Esto es lo que hace que nuestras ciudades tengan personalidad propia: una personalidad tan compleja como la de sus ciudadanos, y por tanto reflejo de su humanidad, con sus virtudes y miserias.

Por eso el urbanismo exige entereza y valentía de parte de los técnicos, las autoridades y los representantes de los distintos actores urbanos (residentes, empresarios, transeúntes, trabajadores, políticos, etc.). Requiere capacidad para confrontar y ser confrontado, para tomar decisiones estratégicas y asumir sus consecuencias. Al fin y al cabo, debemos aceptar con humildad que no somos dioses, que estamos al servicio de los demás y que no nos representamos únicamente a nosotros mismos en el ejercicio de esta labor.

Esto dista mucho de los postulados morales o de la mal llamada estrategia de imagen pública, que muchas veces encubren convicciones dogmáticas o esconden la cobardía de enfrentar decisiones difíciles —propias o ajenas—, tomadas en privado o en mesas de conciliación, pero que son necesarias y cuyos frutos solo veremos con el tiempo.

Ante esta descripción del trabajo esencialmente político del urbanista y de las autoridades urbanísticas, es claro que no se trata de una labor para cualquiera. Requiere nervios de acero, toneladas de paciencia y una piel gruesa, capaz de resistir ataques personales y amenazas a la integridad física, familiar o económica. Pero, sobre todo, requiere humildad y fe para entender que nada de lo que haga un urbanista será perfecto, aunque siempre será perfectible. De no ser así, sería un ejercicio estéril, mecánico y francamente aburrido.

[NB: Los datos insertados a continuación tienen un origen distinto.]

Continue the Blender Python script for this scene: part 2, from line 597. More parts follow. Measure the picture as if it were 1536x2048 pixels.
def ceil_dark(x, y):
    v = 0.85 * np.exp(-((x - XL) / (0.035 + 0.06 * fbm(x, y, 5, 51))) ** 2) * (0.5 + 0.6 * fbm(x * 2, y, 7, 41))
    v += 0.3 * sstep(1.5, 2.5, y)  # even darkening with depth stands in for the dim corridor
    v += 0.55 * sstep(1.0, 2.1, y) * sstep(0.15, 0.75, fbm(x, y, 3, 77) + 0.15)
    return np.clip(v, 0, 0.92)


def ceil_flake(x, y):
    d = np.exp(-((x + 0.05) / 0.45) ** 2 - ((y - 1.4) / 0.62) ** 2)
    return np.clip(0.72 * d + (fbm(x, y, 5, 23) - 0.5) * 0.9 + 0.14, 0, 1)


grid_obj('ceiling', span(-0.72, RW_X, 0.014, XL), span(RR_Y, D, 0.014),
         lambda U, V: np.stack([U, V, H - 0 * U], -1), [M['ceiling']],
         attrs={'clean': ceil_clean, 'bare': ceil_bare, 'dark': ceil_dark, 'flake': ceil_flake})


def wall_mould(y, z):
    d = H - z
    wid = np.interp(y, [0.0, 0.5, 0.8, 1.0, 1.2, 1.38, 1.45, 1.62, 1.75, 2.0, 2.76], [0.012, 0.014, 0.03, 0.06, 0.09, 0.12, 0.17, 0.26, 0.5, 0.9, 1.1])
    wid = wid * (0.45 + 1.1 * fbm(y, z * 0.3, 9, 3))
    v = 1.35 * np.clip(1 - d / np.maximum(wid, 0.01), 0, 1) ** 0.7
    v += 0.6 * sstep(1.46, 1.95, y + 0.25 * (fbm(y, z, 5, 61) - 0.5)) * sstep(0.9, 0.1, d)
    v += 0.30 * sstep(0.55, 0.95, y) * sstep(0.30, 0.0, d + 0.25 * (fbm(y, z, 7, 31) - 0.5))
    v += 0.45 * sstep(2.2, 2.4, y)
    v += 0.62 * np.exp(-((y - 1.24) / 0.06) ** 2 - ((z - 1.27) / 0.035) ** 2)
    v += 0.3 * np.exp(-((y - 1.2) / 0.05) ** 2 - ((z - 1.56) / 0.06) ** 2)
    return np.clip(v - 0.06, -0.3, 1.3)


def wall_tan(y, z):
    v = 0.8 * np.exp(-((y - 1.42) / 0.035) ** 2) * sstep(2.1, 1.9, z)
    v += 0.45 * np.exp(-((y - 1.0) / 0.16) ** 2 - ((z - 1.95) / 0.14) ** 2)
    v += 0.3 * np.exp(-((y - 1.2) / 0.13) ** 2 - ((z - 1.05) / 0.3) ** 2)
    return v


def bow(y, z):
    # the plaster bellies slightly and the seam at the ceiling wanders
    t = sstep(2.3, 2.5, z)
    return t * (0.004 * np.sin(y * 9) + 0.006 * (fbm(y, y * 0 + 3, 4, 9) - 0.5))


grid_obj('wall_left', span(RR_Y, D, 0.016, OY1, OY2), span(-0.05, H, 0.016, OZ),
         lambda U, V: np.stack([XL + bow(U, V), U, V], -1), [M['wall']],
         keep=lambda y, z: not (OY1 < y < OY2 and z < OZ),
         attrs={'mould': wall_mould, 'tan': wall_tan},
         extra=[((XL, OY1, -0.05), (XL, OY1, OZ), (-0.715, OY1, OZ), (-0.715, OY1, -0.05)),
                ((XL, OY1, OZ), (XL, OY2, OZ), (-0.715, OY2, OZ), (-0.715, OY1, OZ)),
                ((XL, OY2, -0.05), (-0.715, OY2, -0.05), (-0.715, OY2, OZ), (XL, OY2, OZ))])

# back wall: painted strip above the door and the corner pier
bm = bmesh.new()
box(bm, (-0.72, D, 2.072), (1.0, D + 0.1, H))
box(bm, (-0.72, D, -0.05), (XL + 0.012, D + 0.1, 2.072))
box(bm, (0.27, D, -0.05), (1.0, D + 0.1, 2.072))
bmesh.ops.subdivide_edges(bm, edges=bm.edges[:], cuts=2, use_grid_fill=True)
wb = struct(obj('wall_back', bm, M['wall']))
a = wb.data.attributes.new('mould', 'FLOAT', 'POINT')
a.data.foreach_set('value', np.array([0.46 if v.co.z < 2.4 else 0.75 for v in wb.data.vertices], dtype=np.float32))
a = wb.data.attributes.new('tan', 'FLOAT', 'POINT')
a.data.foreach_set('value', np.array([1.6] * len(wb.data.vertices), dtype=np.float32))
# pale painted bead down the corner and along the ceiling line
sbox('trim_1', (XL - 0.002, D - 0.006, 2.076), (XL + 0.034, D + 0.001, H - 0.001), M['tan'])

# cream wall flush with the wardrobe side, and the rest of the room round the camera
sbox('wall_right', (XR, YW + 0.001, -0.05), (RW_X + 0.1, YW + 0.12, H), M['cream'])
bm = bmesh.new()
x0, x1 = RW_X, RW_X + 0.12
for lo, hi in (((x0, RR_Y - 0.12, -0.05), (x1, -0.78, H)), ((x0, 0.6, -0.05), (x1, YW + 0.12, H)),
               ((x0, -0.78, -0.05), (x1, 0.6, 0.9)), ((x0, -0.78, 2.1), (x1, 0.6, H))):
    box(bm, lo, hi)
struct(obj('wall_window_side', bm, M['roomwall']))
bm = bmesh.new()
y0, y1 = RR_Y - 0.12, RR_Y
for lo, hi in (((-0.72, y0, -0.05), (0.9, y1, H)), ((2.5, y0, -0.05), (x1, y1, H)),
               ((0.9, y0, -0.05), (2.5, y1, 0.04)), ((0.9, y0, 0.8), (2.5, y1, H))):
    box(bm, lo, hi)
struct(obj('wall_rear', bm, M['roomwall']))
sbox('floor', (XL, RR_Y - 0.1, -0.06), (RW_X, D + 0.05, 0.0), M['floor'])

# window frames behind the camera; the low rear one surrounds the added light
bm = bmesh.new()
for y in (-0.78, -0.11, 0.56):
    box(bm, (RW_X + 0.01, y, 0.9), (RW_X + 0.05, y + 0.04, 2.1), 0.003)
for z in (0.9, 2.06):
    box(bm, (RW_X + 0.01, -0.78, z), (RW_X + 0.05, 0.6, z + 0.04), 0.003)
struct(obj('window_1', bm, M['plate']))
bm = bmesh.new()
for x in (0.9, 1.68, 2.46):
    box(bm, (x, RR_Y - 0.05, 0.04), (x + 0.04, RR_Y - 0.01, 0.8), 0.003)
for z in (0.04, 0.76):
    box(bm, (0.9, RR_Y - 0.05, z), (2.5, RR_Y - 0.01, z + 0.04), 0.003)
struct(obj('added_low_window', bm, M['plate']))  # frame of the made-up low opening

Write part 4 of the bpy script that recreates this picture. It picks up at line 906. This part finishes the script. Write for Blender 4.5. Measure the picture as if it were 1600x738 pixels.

Todo lo que quede pendiente del deber ser representa una nueva labor y un reto que abordar para materializar.

Tal vez compartamos estas penas con muchas otras profesiones. Tal vez no seamos únicos en nuestros retos. Pero, al menos, esto confirma que somos parte integral de la experiencia humana.

El autor es subdirector de Planificación Urbana de la Alcaldía de Panamá.